Mary was now crowned Queen. She was thirty-seven years of age, short and thin, wrinkled in the face, and very unhealthy. But she had a great liking for show and for bright colours, and all the ladies of her Court were magnificently dressed. She had a great liking too for old customs, without much sense in them; and she was oiled in the oldest way, and blessed in the oldest way, and done all manner of things to in the oldest way, at her coronation. I hope they did her good.
She soon began to show her desire to put down the Reformed religion, and put up the unreformed one: though it was dangerous work as yet, the people being something wiser than they used to be. They even cast a shower of stones – and among them a dagger – at one of the royal chaplains who attacked the Reformed religion in a public sermon. But the Queen and her priests went steadily on. Ridley, the powerful bishop of the last reign, was seized and sent to the Tower. LATIMER, also celebrated among the Clergy of the last reign, was likewise sent to the Tower, and Cranmer speedily followed. Latimer was an aged man; and, as his guards took him through Smithfield, he looked round it, and said, ‘This is a place that hath long groaned for me.’ For he knew well, what kind of bonfires would soon be burning. Nor was the knowledge confined to him. The prisons were fast filled with the chief Protestants, who were there left rotting in darkness, hunger, dirt, and separation from their friends; many, who had time left them for escape, fled from the kingdom; and the dullest of the people began, now, to see what was coming.
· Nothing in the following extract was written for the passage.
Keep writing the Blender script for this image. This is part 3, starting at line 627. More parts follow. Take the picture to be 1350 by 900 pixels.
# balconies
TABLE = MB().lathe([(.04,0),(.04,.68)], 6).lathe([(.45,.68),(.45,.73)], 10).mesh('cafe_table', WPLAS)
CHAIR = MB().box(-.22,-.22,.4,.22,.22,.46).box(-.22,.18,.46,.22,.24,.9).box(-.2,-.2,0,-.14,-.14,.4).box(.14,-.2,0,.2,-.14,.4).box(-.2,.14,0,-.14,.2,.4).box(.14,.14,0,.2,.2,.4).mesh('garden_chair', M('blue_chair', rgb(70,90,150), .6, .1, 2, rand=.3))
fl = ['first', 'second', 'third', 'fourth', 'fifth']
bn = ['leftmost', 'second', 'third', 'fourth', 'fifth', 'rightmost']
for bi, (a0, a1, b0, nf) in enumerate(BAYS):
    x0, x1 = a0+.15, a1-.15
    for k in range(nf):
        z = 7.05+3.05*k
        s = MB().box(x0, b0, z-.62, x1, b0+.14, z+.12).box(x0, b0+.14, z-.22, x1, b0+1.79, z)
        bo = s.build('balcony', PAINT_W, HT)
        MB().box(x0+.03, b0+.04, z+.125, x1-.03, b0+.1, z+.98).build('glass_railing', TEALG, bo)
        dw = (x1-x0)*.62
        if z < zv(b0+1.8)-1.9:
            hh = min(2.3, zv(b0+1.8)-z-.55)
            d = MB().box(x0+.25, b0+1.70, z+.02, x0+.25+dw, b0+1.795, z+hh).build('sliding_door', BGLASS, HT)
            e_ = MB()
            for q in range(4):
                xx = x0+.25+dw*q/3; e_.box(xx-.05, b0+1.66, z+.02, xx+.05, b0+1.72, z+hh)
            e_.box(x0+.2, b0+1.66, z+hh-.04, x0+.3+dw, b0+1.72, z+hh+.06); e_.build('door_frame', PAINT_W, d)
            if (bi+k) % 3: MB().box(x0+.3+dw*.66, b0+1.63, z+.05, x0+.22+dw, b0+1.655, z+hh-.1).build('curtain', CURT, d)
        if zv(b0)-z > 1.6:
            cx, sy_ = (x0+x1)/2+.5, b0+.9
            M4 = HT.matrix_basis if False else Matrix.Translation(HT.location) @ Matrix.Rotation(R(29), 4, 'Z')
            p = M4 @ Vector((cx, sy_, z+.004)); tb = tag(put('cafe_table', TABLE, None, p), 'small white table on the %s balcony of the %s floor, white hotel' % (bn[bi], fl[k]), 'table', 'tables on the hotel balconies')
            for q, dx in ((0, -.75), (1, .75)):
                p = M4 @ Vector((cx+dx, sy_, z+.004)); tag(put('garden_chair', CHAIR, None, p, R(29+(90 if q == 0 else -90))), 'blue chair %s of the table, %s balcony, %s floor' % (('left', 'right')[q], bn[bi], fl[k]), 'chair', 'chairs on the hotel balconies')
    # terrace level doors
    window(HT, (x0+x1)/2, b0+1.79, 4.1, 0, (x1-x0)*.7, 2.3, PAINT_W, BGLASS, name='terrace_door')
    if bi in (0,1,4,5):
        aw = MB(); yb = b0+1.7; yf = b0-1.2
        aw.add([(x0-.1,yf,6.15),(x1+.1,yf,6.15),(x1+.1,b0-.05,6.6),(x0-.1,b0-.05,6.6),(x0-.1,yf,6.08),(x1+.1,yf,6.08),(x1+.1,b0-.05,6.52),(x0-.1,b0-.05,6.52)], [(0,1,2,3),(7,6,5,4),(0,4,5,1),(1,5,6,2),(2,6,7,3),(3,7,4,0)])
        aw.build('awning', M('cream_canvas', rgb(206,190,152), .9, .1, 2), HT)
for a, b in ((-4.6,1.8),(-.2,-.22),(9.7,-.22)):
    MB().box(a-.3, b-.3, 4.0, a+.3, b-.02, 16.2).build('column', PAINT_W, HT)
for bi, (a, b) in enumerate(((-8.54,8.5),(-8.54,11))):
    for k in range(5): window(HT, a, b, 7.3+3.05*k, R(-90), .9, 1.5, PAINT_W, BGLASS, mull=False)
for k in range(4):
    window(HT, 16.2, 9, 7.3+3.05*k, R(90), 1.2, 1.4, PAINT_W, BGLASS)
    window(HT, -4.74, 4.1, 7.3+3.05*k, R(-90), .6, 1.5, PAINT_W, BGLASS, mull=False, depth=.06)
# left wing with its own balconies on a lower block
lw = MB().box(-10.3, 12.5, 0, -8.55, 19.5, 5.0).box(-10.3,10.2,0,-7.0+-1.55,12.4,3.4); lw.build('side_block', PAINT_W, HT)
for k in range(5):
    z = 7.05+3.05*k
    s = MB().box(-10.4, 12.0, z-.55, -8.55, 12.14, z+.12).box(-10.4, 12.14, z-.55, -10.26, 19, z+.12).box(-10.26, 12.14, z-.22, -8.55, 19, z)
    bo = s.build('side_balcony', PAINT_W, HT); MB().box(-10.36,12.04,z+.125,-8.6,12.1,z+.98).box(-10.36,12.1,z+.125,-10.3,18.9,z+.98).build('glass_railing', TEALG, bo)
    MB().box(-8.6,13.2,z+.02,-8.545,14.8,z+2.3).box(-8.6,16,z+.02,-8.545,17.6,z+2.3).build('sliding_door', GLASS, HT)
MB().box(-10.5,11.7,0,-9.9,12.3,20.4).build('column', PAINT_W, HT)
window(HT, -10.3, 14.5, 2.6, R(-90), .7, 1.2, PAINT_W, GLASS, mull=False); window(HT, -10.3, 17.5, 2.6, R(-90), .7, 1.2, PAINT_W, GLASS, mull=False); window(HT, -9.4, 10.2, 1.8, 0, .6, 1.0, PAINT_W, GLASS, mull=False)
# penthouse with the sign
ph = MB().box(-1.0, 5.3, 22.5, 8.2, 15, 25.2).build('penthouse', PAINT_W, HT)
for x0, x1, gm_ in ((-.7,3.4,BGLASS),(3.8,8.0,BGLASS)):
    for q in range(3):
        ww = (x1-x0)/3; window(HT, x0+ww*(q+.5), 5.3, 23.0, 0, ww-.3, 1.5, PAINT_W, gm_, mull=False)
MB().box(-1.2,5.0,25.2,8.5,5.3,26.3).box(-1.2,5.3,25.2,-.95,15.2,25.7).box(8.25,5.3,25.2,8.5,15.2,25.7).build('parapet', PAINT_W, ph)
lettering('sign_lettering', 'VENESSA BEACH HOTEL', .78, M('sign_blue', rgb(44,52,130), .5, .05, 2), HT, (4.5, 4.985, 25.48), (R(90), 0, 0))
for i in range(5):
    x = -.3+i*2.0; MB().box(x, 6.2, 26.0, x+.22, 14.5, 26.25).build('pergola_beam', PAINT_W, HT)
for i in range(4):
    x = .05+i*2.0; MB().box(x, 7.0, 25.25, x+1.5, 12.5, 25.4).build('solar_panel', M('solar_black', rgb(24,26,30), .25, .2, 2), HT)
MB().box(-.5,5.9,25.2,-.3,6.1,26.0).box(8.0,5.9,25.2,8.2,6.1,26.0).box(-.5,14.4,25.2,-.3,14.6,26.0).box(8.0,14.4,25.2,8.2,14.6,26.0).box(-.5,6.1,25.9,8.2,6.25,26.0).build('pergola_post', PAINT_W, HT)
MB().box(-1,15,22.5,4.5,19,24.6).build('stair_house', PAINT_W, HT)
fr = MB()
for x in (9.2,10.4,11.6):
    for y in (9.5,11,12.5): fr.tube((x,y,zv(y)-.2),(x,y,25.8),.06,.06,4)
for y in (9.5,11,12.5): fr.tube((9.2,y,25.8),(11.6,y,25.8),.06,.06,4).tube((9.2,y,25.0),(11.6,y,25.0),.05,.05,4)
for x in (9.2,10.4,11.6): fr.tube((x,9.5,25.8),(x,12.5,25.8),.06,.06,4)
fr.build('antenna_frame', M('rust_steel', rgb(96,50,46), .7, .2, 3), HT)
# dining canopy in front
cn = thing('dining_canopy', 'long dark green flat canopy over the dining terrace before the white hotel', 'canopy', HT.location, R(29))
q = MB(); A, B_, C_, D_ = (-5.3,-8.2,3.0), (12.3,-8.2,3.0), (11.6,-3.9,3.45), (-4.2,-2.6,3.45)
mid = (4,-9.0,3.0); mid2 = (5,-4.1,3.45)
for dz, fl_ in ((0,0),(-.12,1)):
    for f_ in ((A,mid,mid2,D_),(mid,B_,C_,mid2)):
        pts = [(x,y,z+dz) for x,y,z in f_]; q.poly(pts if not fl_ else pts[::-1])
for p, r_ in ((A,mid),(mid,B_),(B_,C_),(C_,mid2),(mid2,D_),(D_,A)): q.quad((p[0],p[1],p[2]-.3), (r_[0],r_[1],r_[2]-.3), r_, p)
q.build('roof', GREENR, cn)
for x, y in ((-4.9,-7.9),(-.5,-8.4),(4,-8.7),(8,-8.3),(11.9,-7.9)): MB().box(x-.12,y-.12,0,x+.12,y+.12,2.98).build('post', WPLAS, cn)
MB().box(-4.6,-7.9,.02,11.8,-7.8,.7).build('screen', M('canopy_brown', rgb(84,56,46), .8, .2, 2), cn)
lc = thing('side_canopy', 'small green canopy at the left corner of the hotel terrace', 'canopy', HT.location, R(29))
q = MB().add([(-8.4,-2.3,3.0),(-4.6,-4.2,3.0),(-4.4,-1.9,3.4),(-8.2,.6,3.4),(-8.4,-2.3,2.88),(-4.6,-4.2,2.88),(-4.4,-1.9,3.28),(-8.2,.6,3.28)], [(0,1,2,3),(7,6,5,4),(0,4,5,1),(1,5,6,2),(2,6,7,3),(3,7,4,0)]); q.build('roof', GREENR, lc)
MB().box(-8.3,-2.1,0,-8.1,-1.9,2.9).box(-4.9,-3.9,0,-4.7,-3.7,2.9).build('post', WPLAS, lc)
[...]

It came on fast. A Parliament was got together; not without strong suspicion of unfairness; and they annulled the divorce, formerly pronounced by Cranmer between the Queen’s mother and King Henry the Eighth, and unmade all the laws on the subject of religion that had been made in the last King Edward’s reign. They began their proceedings, in violation of the law, by having the old mass said before them in Latin, and by turning out a bishop who would not kneel down. They also declared guilty of treason, Lady Jane Grey for aspiring to the Crown; her husband, for being her husband; and Cranmer, for not believing in the mass aforesaid. They then prayed the Queen graciously to choose a husband for herself, as soon as might be.
Now, the question who should be the Queen’s husband had given rise to a great deal of discussion, and to several contending parties. Some said Cardinal Pole was the man – but the Queen was of opinion that he was NOT the man, he being too old and too much of a student. Others said that the gallant young COURTENAY, whom the Queen had made Earl of Devonshire, was the man – and the Queen thought so too, for a while; but she changed her mind. At last it appeared that PHILIP, PRINCE OF SPAIN, was certainly the man – though certainly not the people’s man; for they detested the idea of such a marriage from the beginning to the end, and murmured that the Spaniard would establish in England, by the aid of foreign soldiers, the worst abuses of the Popish religion, and even the terrible Inquisition itself.
These discontents gave rise to a conspiracy for marrying young Courtenay to the Princess Elizabeth, and setting them up, with popular tumults all over the kingdom, against the Queen. This was discovered in time by Gardiner; but in Kent, the old bold county, the people rose in their old bold way. SIR THOMAS WYAT, a man of great daring, was their leader. He raised his standard at Maidstone, marched on to Rochester, established himself in the old castle there, and prepared to hold out against the Duke of Norfolk, who came against him with a party of the Queen’s guards, and a body of five hundred London men. The London men, however, were all for Elizabeth, and not at all for Mary. They declared, under the castle walls, for Wyat; the Duke retreated; and Wyat came on to Deptford, at the head of fifteen thousand men.